Retype the lines beneath this one, from the first through the line containing "R = math.radians". Pictures are left out.

GIVEN MATERIAL.
──────

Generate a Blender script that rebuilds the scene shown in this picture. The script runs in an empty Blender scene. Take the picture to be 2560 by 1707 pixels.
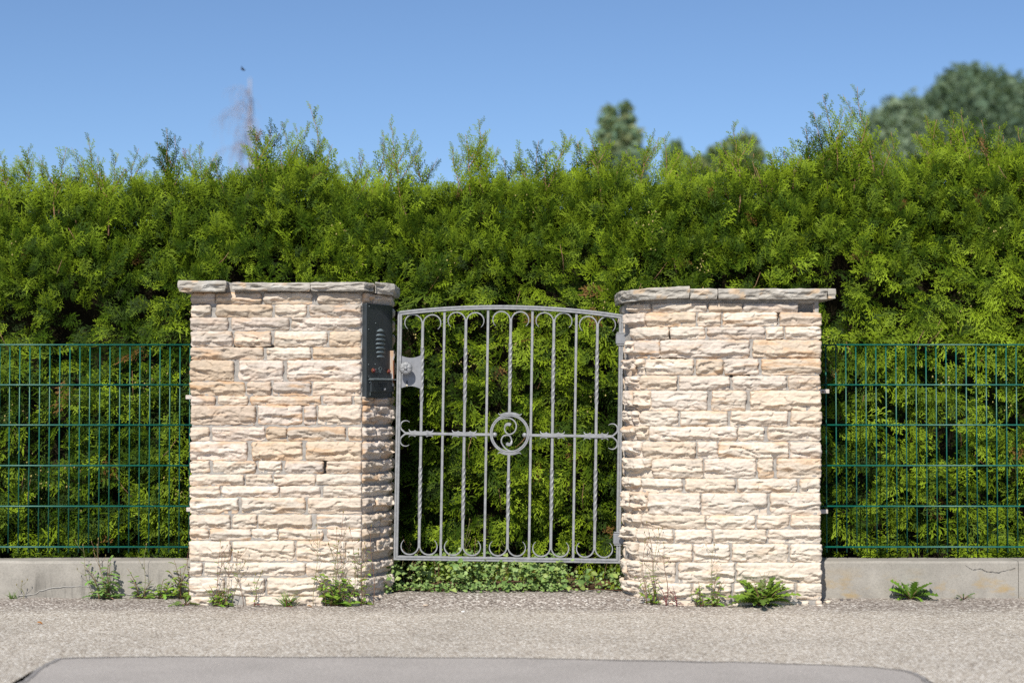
import bpy, bmesh, math, random
import numpy as np
from mathutils import Vector, Matrix
random.seed(7); RNG = np.random.default_rng(11)
scn = bpy.context.scene; COL = scn.collection
R = math.radians

# ------------------------------------------------------------------ camera model (photo pixels of the 2560 x 1707 frame)
F = 4267.0; CAMY = -8.48; CAMZ = 1.0; HOR = 990.0
TH = math.atan((HOR-853.5)/F)
CT, ST = math.cos(TH), math.sin(TH)
def at(px, py, Y):
    dx = (px-1280)/F; dy = (853.5-py)/F
    d = Vector((dx, CT-dy*ST, ST+dy*CT)); t = (Y-CAMY)/d.y
    return Vector((d.x*t, Y, CAMZ+d.z*t))
def X(px, Y): return (px-1280)*(Y-CAMY)/F
def Z(py, Y): return CAMZ-(py-HOR)*(Y-CAMY)/F
YF = -0.31            # front of the pillars
YG = -0.10            # gate plane

# ------------------------------------------------------------------ noise
def _h(ix, iy, s):
    h = (ix*374761393 + iy*668265263 + s*974634777) & 0xffffffff
    h = ((h ^ (h >> 13))*1274126177) & 0xffffffff
    return ((h ^ (h >> 16)) & 0xffff)/65535.0
def vn(x, y, s=0):
    x = np.asarray(x, float); y = np.asarray(y, float)
    x, y = np.broadcast_arrays(x, y)
    ix = np.floor(x).astype(np.int64); iy = np.floor(y).astype(np.int64)
    fx = x-ix; fy = y-iy; fx = fx*fx*(3-2*fx); fy = fy*fy*(3-2*fy)
    return ((_h(ix,iy,s)*(1-fx)+_h(ix+1,iy,s)*fx)*(1-fy)+(_h(ix,iy+1,s)*(1-fx)+_h(ix+1,iy+1,s)*fx)*fy)
def fbm(x, y, s=0, o=4):
    a = 0; w = 0.5
    x = np.asarray(x, float); y = np.asarray(y, float)
    for i in range(o):
        a = a+w*vn(x*2**i, y*2**i, s+i*17); w *= .5
    return a/(1-.5**o)
def sstep(a, b, x):
    t = np.clip((x-a)/(b-a), 0, 1); return t*t*(3-2*t)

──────

ANSWER TO THE TASK.
Generate a Blender script that rebuilds the scene shown in this picture. The script runs in an empty Blender scene. Take the picture to be 2560 by 1707 pixels.
import bpy, bmesh, math, random
import numpy as np
from mathutils import Vector, Matrix
random.seed(7); RNG = np.random.default_rng(11)
scn = bpy.context.scene; COL = scn.collection
R = math.radians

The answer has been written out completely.